Bei Vorliegen nachträglicher Umstände, die außerhalb des Einflussbereichs der Parteien liegen und sich auf den Rahmen auswirken, innerhalb dessen der Vertrag geschlossen wurde, kann der Vertrag wegen unvorhergesehener Unmöglichkeit der Erfüllung nach Art. 1463 des italienischen ZGB gekündigt werden, wenn eine der Parteien die Erfüllung aufgrund äußerer, außergewöhnlicher und unvorhersehbarer Umstände unmöglich geworden ist. Ein Kündigungsrecht besteht überdies nach Art. 1467 des italienischen ZGB wegen unvorhergesehener übermäßiger Belastung, wenn eine der vertraglich geschuldeten Leistungen durch das Eintreten außergewöhnlicher und unvorhersehbarer Ereignisse übermäßig belastend, d. h. im Verhältnis zum normalen Vertragsrisiko unverhältnismäßig geworden ist. In diesen Fällen hat die Leistungsempfängerin das Recht, die Kündigung durch das Angebot einer angemessenen Anpassung der Vertragsbedingungen (z.B. Herabsetzung des Mietzinses usw.) abzuwenden.

Wie können künftige Vertragsverhältnisse optimalerweise gestaltet werden?
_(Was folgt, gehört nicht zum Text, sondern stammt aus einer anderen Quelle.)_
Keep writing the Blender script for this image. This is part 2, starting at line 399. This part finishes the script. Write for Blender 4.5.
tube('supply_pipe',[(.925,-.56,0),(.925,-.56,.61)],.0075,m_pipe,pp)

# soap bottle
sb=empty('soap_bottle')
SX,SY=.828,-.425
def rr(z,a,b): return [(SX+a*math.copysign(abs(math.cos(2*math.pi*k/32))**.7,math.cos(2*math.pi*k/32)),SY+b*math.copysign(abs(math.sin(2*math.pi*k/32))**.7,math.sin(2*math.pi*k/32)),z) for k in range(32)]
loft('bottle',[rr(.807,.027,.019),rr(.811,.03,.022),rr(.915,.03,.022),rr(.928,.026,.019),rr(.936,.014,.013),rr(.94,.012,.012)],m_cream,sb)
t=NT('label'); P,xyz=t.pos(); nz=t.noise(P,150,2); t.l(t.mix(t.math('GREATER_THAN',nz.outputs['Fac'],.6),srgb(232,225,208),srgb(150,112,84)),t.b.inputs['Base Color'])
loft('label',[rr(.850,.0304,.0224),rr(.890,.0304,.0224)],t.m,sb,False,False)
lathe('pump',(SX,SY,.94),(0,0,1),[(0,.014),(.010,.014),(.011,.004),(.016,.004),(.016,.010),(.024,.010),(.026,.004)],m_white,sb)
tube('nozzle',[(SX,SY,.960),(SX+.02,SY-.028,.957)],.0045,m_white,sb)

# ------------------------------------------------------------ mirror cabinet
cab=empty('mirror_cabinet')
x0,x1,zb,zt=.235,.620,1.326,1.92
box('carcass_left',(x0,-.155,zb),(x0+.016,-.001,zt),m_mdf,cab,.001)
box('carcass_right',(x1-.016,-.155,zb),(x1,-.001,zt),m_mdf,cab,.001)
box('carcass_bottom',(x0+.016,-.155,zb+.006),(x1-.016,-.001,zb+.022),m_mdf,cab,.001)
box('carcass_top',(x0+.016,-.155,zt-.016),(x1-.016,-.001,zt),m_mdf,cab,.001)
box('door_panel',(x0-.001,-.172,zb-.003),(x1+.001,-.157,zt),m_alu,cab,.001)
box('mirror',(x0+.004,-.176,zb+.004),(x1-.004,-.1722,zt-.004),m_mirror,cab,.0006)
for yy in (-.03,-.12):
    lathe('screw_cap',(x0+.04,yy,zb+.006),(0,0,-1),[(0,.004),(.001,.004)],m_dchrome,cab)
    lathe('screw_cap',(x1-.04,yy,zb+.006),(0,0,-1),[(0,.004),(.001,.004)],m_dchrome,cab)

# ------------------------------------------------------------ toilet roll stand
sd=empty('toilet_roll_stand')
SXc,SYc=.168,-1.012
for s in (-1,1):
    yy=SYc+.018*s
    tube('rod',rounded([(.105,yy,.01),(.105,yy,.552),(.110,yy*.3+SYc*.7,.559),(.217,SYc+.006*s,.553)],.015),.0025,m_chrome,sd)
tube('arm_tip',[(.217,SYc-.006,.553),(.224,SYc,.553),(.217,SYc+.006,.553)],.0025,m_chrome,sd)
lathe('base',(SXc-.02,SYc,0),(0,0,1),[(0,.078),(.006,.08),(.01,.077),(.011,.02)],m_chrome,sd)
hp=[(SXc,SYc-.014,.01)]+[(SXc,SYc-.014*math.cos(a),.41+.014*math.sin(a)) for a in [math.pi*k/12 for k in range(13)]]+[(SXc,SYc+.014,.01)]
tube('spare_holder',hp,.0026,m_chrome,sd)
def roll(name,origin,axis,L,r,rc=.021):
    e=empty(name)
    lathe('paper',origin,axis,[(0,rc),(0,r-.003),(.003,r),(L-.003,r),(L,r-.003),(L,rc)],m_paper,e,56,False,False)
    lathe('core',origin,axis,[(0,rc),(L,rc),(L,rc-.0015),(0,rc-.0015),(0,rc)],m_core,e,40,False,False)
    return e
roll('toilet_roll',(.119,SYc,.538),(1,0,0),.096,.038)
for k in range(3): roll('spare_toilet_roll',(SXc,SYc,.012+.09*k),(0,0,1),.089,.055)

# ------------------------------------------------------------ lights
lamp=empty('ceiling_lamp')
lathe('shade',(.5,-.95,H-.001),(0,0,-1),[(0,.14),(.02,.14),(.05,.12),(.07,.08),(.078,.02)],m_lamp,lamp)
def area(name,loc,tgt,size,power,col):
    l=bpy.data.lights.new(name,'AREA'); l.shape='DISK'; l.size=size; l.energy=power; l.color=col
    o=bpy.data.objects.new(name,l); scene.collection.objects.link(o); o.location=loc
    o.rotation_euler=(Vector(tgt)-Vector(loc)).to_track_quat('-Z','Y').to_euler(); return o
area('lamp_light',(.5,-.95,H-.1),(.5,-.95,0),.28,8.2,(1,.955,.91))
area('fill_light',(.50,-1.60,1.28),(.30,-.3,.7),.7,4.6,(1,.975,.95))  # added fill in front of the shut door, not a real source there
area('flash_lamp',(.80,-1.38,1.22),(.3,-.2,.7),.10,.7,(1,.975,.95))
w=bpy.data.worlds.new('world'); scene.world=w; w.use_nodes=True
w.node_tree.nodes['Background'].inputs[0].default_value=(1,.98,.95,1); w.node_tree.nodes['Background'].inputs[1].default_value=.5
Bei künftigen Verträgen ist es ratsam Klauseln aufzunehmen, die darauf abzielen auch bei Eintritt unvorhergesehener Umstände das ursprüngliche Gleichgewicht aus Leistung und Gegenleistung beizubehalten bzw. wiederherzustellen. Ebenso ist es ratsam, ausdrücklich Klauseln über die übliche Risikoteilung zwischen den Parteien aufzunehmen, um die Risiken zu verteilen, die sich aus Veränderungen im vertraglichen Umfeld ergeben. Angesichts der sich aus den gesetzlichen Regeln zur Unmöglichkeit ergebenden „Schwarz-Weiss-Regeln“ (d.h. entweder Weitergeltung oder Kündigung des Vertrages) empfiehlt es sich, detailliertere und abgestufte Klauseln zur Regelung von Situationen aufzunehmen, die eine Erfüllung unmöglich machen könnten, wie z. B. Klauseln zur Aussetzung von Fristen, die Festlegung von Verzugsstrafen (unter Ausschluss von weiterem Schadensersatz) und Hardship-Klauseln mit der sich daraus ergebenden Verpflichtung/Berechtigung, den Preis anzupassen.